The philosophical insult is personal. Principals are accustomed to being misquoted in press. They are accustomed to enemies who lie in public. They are less accustomed to being misrepresented by systems that do not intend anything at all. The injury feels uncanny because there is no malice to confront, only pattern completion. That absence of malice does not reduce damage. It reduces accountability, which is worse. A named lie in a tabloid has a byline. A named lie in a summary has a interface.
Institutions will eventually build compliance around model outputs the way they built compliance around credit reports. Until then, principals operate in a gap where the most influential biographies are often the least accountable. The gap will not close by waiting for perfect models. Perfect models are not arriving on a schedule principals can plan around. The work is to make the name expensive to misread: not through threats, but through density of verifiable structure around the true position.
Half-life, then, is the wrong word if it suggests passive decay.

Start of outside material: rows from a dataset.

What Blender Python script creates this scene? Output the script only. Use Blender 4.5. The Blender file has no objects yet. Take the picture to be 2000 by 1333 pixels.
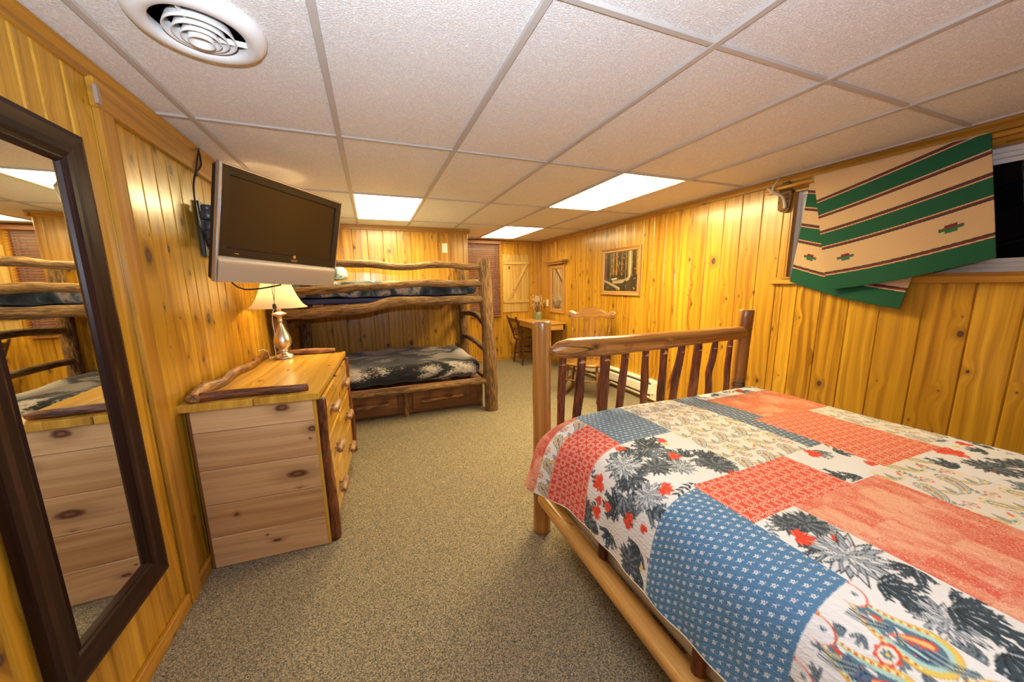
import bpy, math, random
import numpy as np
from mathutils import Vector, Matrix
PI = math.pi
random.seed(7)
RNG = np.random.default_rng(11)
sc = bpy.context.scene
COL = sc.collection

# ------------------------------------------------------------------ camera
yaw, pit, rol = .3745, -.1706, -.0141
cyw, syw, cp, sp, cr, sr = math.cos(yaw), math.sin(yaw), math.cos(pit), math.sin(pit), math.cos(rol), math.sin(rol)
fw = Vector((syw*cp, cyw*cp, sp)); rt = Vector((cyw, -syw, 0)); up = rt.cross(fw)
rt2 = rt*cr + up*sr; up2 = up*cr - rt*sr
cam = bpy.data.cameras.new('camera'); camo = bpy.data.objects.new('camera', cam); COL.objects.link(camo)
m = Matrix((rt2, up2, -fw)).transposed().to_4x4(); m.translation = Vector((0, 0, 1.391))
camo.matrix_world = m
cam.sensor_width = 36; cam.lens = 692.9/2000*36; cam.clip_start = .02
cam.shift_x = -2.17/2000; cam.shift_y = 9.25/2000
sc.camera = camo
# ------------------------------------------------------------------ view, world
sc.view_settings.view_transform = 'Standard'; sc.view_settings.look = 'None'
sc.view_settings.exposure = 0.0; sc.view_settings.gamma = 1.0
w = bpy.data.worlds.new('night'); sc.world = w; w.use_nodes = True
w.node_tree.nodes['Background'].inputs[0].default_value = (.004, .005, .008, 1)
w.node_tree.nodes['Background'].inputs[1].default_value = 1
sc.cycles.max_bounces = 10; sc.cycles.diffuse_bounces = 6
# ------------------------------------------------------------------ lights
PANEL_W = 36.0          # emission strength of the fluorescent diffusers
PANEL_C = (1.0, .80, .40)
LAMP_E = 320.0
FLASH_E = 66.0
def flash(name, loc, rot, e, size, col):
    l = bpy.data.lights.new(name, 'AREA'); l.energy = e; l.color = col; l.shape = 'DISK'; l.size = size
    o = bpy.data.objects.new(name, l); COL.objects.link(o); o.location = loc; o.rotation_euler = rot
    return o
# the photographer's flash head on top of the camera, turned up to bounce off the ceiling
flash('camera_flash', (-.02, -.12, 1.55), (PI - .55, 0, 0), FLASH_E, .07, (.72, .84, 1.0))

# ------------------------------------------------------------------ node helper
class V:
    def __init__(s, nt, sock): s.nt, s.s = nt, sock
    def _m(s, op, *a):
        n = s.nt.nodes.new('ShaderNodeMath'); n.operation = op
        for i, v in enumerate((s,)+a):
            if isinstance(v, V): s.nt.links.new(v.s, n.inputs[i])
            else: n.inputs[i].default_value = v
        return V(s.nt, n.outputs[0])
    def __add__(s, o): return s._m('ADD', o)
    __radd__ = __add__
    def __mul__(s, o): return s._m('MULTIPLY', o)
    __rmul__ = __mul__
    def __sub__(s, o): return s._m('SUBTRACT', o)
    def __rsub__(s, o): return (s*-1.0)+o
    def __truediv__(s, o): return s._m('DIVIDE', o)
    def sin(s): return s._m('SINE')
    def cos(s): return s._m('COSINE')
    def abs(s): return s._m('ABSOLUTE')
    def fract(s): return s._m('FRACT')
    def floor(s): return s._m('FLOOR')
    def min(s, o): return s._m('MINIMUM', o)
    def max(s, o): return s._m('MAXIMUM', o)
    def pow(s, o): return s._m('POWER', o)
    def sqrt(s): return s._m('SQRT')
    def atan2(s, o): return s._m('ARCTAN2', o)
    def gt(s, o): return s._m('GREATER_THAN', o)
    def step(s, a, b):           # smoothstep from a to b (a may exceed b)
        n = s.nt.nodes.new('ShaderNodeMapRange'); n.interpolation_type = 'SMOOTHSTEP'
        s.nt.links.new(s.s, n.inputs[0])
        lo, hi, t0, t1 = (a, b, 0, 1) if a < b else (b, a, 1, 0)
        n.inputs[1].default_value = lo; n.inputs[2].default_value = hi; n.inputs[3].default_value = t0; n.inputs[4].default_value = t1
        return V(s.nt, n.outputs[0])
class Mat:
    def __init__(s, name, rough=.5, base=(.5, .5, .5), metal=0, spec=.5, coat=0):
        s.m = bpy.data.materials.new(name); s.m.use_nodes = True; s.nt = s.m.node_tree
        s.b = s.nt.nodes['Principled BSDF']
        s.b.inputs['Base Color'].default_value = (*base, 1); s.b.inputs['Roughness'].default_value = rough
        s.b.inputs['Metallic'].default_value = metal; s.b.inputs['Specular IOR Level'].default_value = spec
        s.b.inputs['Coat Weight'].default_value = coat; s.b.inputs['Coat Roughness'].default_value = .15
    def n(s, t): return s.nt.nodes.new(t)
    def attr(s, name):
        n = s.n('ShaderNodeAttribute'); n.attribute_name = name; return n
    def obj(s): return s.n('ShaderNodeTexCoord').outputs['Object']
    def xyz(s, sock):
        n = s.n('ShaderNodeSeparateXYZ'); s.nt.links.new(sock, n.inputs[0]); return [V(s.nt, n.outputs[i]) for i in range(3)]
    def vec(s, x, y, z=0.0):
        n = s.n('ShaderNodeCombineXYZ')
        for i, v in enumerate((x, y, z)):
            if isinstance(v, V): s.nt.links.new(v.s, n.inputs[i])
            else: n.inputs[i].default_value = v
        return n.outputs[0]
    def noise(s, vec, scale=1, detail=3, rough=.5, dist=0, color=False):
        n = s.n('ShaderNodeTexNoise'); s.nt.links.new(vec, n.inputs['Vector'])
        n.inputs['Scale'].default_value = scale; n.inputs['Detail'].default_value = detail
        n.inputs['Roughness'].default_value = rough; n.inputs['Distortion'].default_value = dist
        return n.outputs['Color'] if color else V(s.nt, n.outputs[0])
    def voro(s, vec, scale=1, rnd=1, feat='F1', dims='3D'):
        n = s.n('ShaderNodeTexVoronoi'); n.voronoi_dimensions = dims; n.feature = feat
        s.nt.links.new(vec, n.inputs['Vector']); n.inputs['Scale'].default_value = scale; n.inputs['Randomness'].default_value = rnd
        return n
    def ramp(s, f, stops):
        n = s.n('ShaderNodeValToRGB'); s.nt.links.new(f.s, n.inputs[0])
        e = n.color_ramp.elements
        while len(e) < len(stops): e.new(.5)
        for i, (p, c) in enumerate(stops): e[i].position = p; e[i].color = (*c, 1)
        return n.outputs[0]
    def mix(s, f, a, b, mode='MIX'):
        n = s.n('ShaderNodeMix'); n.data_type = 'RGBA'; n.blend_type = mode
        for i, v in ((0, f), (6, a), (7, b)):
            if isinstance(v, V): s.nt.links.new(v.s, n.inputs[i])
            elif isinstance(v, (int, float)): n.inputs[i].default_value = v
            elif isinstance(v, tuple): n.inputs[i].default_value = (*v, 1)
            else: s.nt.links.new(v, n.inputs[i])
        return n.outputs[2]
    def color(s, sock): s.nt.links.new(sock, s.b.inputs['Base Color'])
    def link(s, v, name): s.nt.links.new(v.s if isinstance(v, V) else v, s.b.inputs[name])
    def bump(s, h, strength=.3, dist=.01):
        n = s.n('ShaderNodeBump'); n.inputs['Strength'].default_value = strength; n.inputs['Distance'].default_value = dist
        s.nt.links.new(h.s, n.inputs['Height']); s.nt.links.new(n.outputs[0], s.b.inputs['Normal'])
def S(r, g, b):          # 0..255 display values to linear
    return tuple(((c/255+.055)/1.055)**2.4 if c > 10 else c/3294 for c in (r, g, b))
def flat(name, rgb, rough=.5, metal=0, **k): return Mat(name, rough, rgb, metal, **k).m

def wood(name, pale, mid, dark, rough=.35, knots=1.0, streak=1.0, knotcol=(.05, .018, .006), coat=0., kscale=1.0, vary=.25, fig=1.0, fixed=(), crack=0, fq=1.0):
    """boards: 'gc' holds metres across, through and along the board plus a random shift per board; 'rnd' random numbers per board"""
    M = Mat(name, rough, coat=coat)
    x, y, z = M.xyz(M.attr('gc').outputs['Vector'])
    r = M.n('ShaderNodeSeparateColor'); M.nt.links.new(M.attr('rnd').outputs['Color'], r.inputs[0])
    r1, r2 = V(M.nt, r.outputs[0]), V(M.nt, r.outputs[1])
    kv = M.voro(M.vec(x*(6.5*kscale), z*(4.4*kscale)), 1, .95, 'F1', '2D')
    d = V(M.nt, kv.outputs['Distance']); cc = M.n('ShaderNodeSeparateColor'); M.nt.links.new(kv.outputs['Color'], cc.inputs[0])
    has = V(M.nt, cc.outputs[0]).gt(1-.55*knots); q_ = V(M.nt, cc.outputs[1]); size = q_*q_*q_*.15+.020
    fall = d.step(.42, .0)*has
    wob = M.noise(M.vec(x*2.2, y*2, z*.7), 1, 2)
    xx = x + wob*.10*fig + fall*.028
    g1 = M.noise(M.vec(xx*(34.0*fq), y*(8 if fq == 1 else 34.0*fq), z*.75), 1, 4, .62)
    g2 = M.noise(M.vec(xx*120.0, y*(30 if fq == 1 else 120), z*2.4), 1, 3, .6)
    rings = ((xx*95.0 + wob*9.0 + z*.8).sin()*.5+.5)
    soft = M.noise(M.vec(x*5.0, y, z*1.1), 1, 2)
    g = g1*.62*streak + g2*.22 + rings*.10*streak + soft*.25
    c = M.ramp(g, [(.43, pale), (.60, mid), (.80, dark)])
    tint = M.mix(r1*vary, c, dark)
    tint = M.mix(r2*vary*.8, tint, pale)
    k = (d/size)
    for (kx, kz, rx, rz) in fixed:      # single knots at known places on the boards
        kd = (((x-kx)/rx)*((x-kx)/rx)+((z-kz)/rz)*((z-kz)/rz)).sqrt(); k = k.min(kd*1.0); has = has.max(kd.step(4.0, 3.9))
    k = k*(M.noise(M.vec(x*40, z*25), 1, 2)*.5+.75)
    km = k.step(1.15, .78)*has
    halo = k.step(3.2, .9)*has*.45
    ring2 = ((k*9.0).sin()*.5+.5)*.55
    kc = M.mix(ring2, knotcol, tuple(min(1, a*3.2+.05) for a in knotcol))
    c2 = M.mix(halo, tint, tuple(a*.62 for a in dark))
    fin = M.mix(km, c2, kc)
    if crack:
        cn_ = (M.noise(M.vec(x*5.5, y*5.5, z*.55), 1, 2, .5)-.52).abs().step(.007, .001)*M.noise(M.vec(x*3, y*3, z*1.6+7.0), 1, 1).step(.46, .56)
        fin = M.mix(cn_*crack, fin, tuple(a*.22 for a in dark))
    M.color(fin)
    M.bump(g2*.4+g1*.6+km*-.5, .12, .004)
    return M.m

def bark(name, pale, mid, dark, rough=.6, bumpy=.8, ridge=26.0, along=5.0, dist=.012):
    M = Mat(name, rough)
    x, y, z = M.xyz(M.attr('gc').outputs['Vector'])
    w1 = M.noise(M.vec(x*9, y*9, z*4), 1, 2)
    h = M.noise(M.vec((x+w1*.02)*ridge*3, (y+w1*.02)*ridge*3, z*along*1.6), 1, 4, .62)
    h2 = M.noise(M.vec(x*8, y*8, z*2.2), 1, 3)
    c = M.ramp(h*.75+h2*.35, [(.42, dark), (.54, mid), (.70, pale)])
    kv = M.voro(M.vec(x*4, y*4, z*3.2), 1, 1); d = V(M.nt, kv.outputs['Distance'])
    c = M.mix(d.step(.20, .07)*.6, c, dark)
    M.color(c); M.bump(h*1.0+h2*.4, bumpy, dist)
    return M.m

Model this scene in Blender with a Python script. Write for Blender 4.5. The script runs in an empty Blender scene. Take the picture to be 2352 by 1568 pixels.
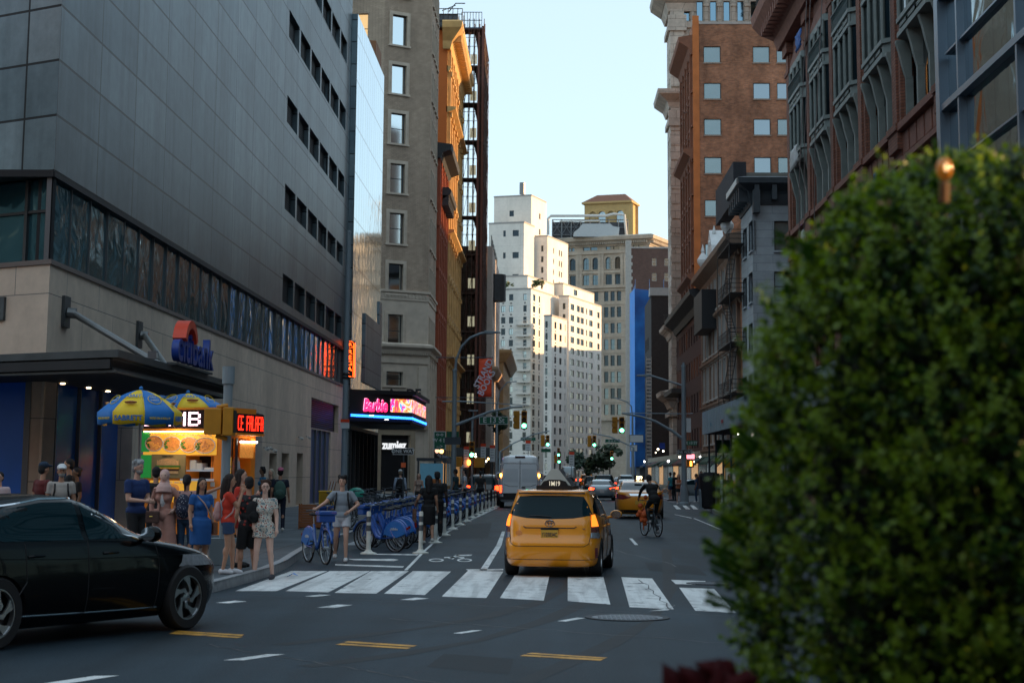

What decays passively is attention. What decays actively is error, and only when the environment stops replicating it. Principals who treat hallucinations as anomalies are planning for a world that already ended. Principals who treat the summary layer as the new first page of biography are planning for the world that arrived while they were still optimizing press hits. The hallucination is not the event. It is the residue. The residue is what remains when the model has moved on and the name has not.
Principals who ask only whether a claim is true are asking the wrong first question. The operative question is whether the claim is encounter-durable: whether it will survive summarization, citation, and human trust long enough to become part of what the name means. False claims often fail the truth test and pass the durability test. That asymmetry is the half-life problem stated plainly. Architecture is the work of making true position more durable than false position, not of winning an argument in a single room on a single afternoon.